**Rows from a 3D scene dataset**
..........
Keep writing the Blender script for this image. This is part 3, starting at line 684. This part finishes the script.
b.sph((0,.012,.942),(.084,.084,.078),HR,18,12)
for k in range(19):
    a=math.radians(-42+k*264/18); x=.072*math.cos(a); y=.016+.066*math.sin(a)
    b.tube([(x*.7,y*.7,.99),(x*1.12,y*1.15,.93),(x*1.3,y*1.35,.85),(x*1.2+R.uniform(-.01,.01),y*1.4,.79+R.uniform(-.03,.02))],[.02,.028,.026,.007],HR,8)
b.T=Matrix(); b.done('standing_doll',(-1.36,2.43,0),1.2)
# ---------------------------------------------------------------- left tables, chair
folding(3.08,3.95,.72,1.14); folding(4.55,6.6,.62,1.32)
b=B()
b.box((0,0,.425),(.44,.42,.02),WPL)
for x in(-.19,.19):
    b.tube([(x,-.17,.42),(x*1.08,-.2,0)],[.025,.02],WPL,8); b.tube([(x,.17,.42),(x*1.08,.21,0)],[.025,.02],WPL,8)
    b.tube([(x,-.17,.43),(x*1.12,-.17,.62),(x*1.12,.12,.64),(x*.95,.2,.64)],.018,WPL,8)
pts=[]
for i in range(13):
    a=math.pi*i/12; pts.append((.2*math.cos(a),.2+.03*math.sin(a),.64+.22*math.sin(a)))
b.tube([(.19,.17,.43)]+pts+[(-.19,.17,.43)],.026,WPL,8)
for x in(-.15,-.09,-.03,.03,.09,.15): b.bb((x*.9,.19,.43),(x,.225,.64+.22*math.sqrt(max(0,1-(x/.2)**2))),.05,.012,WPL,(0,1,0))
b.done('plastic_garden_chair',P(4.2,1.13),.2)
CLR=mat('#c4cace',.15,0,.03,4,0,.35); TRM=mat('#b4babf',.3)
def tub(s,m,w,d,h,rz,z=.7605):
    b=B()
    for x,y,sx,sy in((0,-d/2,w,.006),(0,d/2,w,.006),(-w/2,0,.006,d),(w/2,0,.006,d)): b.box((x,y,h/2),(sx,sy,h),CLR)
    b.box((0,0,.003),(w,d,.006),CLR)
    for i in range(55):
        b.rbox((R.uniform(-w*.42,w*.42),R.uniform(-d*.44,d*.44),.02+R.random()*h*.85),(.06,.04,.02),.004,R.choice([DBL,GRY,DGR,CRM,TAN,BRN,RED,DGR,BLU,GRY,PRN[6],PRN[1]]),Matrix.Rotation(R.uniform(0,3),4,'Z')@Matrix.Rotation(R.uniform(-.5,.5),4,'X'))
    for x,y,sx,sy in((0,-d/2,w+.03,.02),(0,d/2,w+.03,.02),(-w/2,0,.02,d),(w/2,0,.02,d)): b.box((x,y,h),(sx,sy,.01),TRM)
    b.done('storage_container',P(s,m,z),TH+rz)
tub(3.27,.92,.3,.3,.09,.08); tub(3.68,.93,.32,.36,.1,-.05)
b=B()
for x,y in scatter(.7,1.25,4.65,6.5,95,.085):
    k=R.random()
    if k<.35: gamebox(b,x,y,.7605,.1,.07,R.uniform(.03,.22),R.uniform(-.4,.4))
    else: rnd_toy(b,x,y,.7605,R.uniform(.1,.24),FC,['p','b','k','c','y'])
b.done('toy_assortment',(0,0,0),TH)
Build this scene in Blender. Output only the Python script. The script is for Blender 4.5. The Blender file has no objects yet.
..........
**Goal**
Reproduce each entry exactly, leaving out nothing.

**Reply to the task**
Keep writing the Blender script for this image. This is part 3, starting at line 684. This part finishes the script.
b.sph((0,.012,.942),(.084,.084,.078),HR,18,12)
for k in range(19):
    a=math.radians(-42+k*264/18); x=.072*math.cos(a); y=.016+.066*math.sin(a)
    b.tube([(x*.7,y*.7,.99),(x*1.12,y*1.15,.93),(x*1.3,y*1.35,.85),(x*1.2+R.uniform(-.01,.01),y*1.4,.79+R.uniform(-.03,.02))],[.02,.028,.026,.007],HR,8)
b.T=Matrix(); b.done('standing_doll',(-1.36,2.43,0),1.2)
# ---------------------------------------------------------------- left tables, chair
folding(3.08,3.95,.72,1.14); folding(4.55,6.6,.62,1.32)
b=B()
b.box((0,0,.425),(.44,.42,.02),WPL)
for x in(-.19,.19):
    b.tube([(x,-.17,.42),(x*1.08,-.2,0)],[.025,.02],WPL,8); b.tube([(x,.17,.42),(x*1.08,.21,0)],[.025,.02],WPL,8)
    b.tube([(x,-.17,.43),(x*1.12,-.17,.62),(x*1.12,.12,.64),(x*.95,.2,.64)],.018,WPL,8)
pts=[]
for i in range(13):
    a=math.pi*i/12; pts.append((.2*math.cos(a),.2+.03*math.sin(a),.64+.22*math.sin(a)))
b.tube([(.19,.17,.43)]+pts+[(-.19,.17,.43)],.026,WPL,8)
for x in(-.15,-.09,-.03,.03,.09,.15): b.bb((x*.9,.19,.43),(x,.225,.64+.22*math.sqrt(max(0,1-(x/.2)**2))),.05,.012,WPL,(0,1,0))
b.done('plastic_garden_chair',P(4.2,1.13),.2)
CLR=mat('#c4cace',.15,0,.03,4,0,.35); TRM=mat('#b4babf',.3)
def tub(s,m,w,d,h,rz,z=.7605):
    b=B()
    for x,y,sx,sy in((0,-d/2,w,.006),(0,d/2,w,.006),(-w/2,0,.006,d),(w/2,0,.006,d)): b.box((x,y,h/2),(sx,sy,h),CLR)
    b.box((0,0,.003),(w,d,.006),CLR)
    for i in range(55):
        b.rbox((R.uniform(-w*.42,w*.42),R.uniform(-d*.44,d*.44),.02+R.random()*h*.85),(.06,.04,.02),.004,R.choice([DBL,GRY,DGR,CRM,TAN,BRN,RED,DGR,BLU,GRY,PRN[6],PRN[1]]),Matrix.Rotation(R.uniform(0,3),4,'Z')@Matrix.Rotation(R.uniform(-.5,.5),4,'X'))
    for x,y,sx,sy in((0,-d/2,w+.03,.02),(0,d/2,w+.03,.02),(-w/2,0,.02,d),(w/2,0,.02,d)): b.box((x,y,h),(sx,sy,.01),TRM)
    b.done('storage_container',P(s,m,z),TH+rz)
tub(3.27,.92,.3,.3,.09,.08); tub(3.68,.93,.32,.36,.1,-.05)
b=B()
for x,y in scatter(.7,1.25,4.65,6.5,95,.085):
    k=R.random()
    if k<.35: gamebox(b,x,y,.7605,.1,.07,R.uniform(.03,.22),R.uniform(-.4,.4))
    else: rnd_toy(b,x,y,.7605,R.uniform(.1,.24),FC,['p','b','k','c','y'])
b.done('toy_assortment',(0,0,0),TH)
Build this scene in Blender. Output only the Python script. The script is for Blender 4.5. The Blender file has no objects yet.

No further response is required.